Естественно, образ любующегося собой бюрократа от культуры менее притягателен, и у Луначарского сложилась репутация своего рода соглашателя между большевиками и миром искусства. Троцкий, который отплатил Луначарскому звонкой монетой в своем очерке о нем, говорил: Луначарский сумел привлечь к большевизму огромное количество старой профессуры. Он читал лекции на восьми современных и двух древних языках, причем никогда не путал их, что, в общем, для большевистского оратора – редкость. Он читал все и слышал обо всем. Он знал наизусть колоссальное количество стихов, и интеллигенция верила ему. Это был, конечно, обман, и Троцкий это подчеркивает, потому что именно тот большевизм, к которому привлекал сердца Луначарский, был, в сущности, уже большевизмом сталинским. Луначарский досидел в наркомах до 1929 года. С отвращением, очень часто – с ужасом, но он продолжал замазывать трещины между большевизмом в его сталинской версии и ленинской правдой, как он ее понимал.

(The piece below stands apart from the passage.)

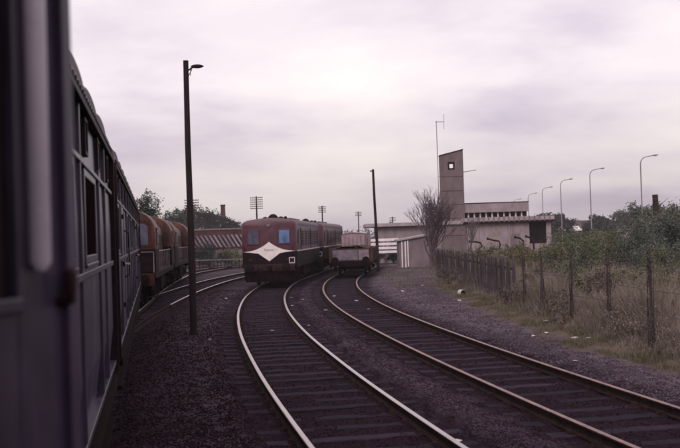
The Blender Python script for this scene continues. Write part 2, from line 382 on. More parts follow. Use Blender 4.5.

Да, он, безусловно, изменял себе. Да, он, безусловно, был прав, когда за несколько недель до смерти в своем дневнике писал, что не рожден для той кровавой эпохи, в которой ему выпало жить. «Я не борец». Правда, клеймить его за то, что он оказался соглашателем, и за то, что недостаточно активно боролся со сталинизмом, думаю, все-таки нельзя.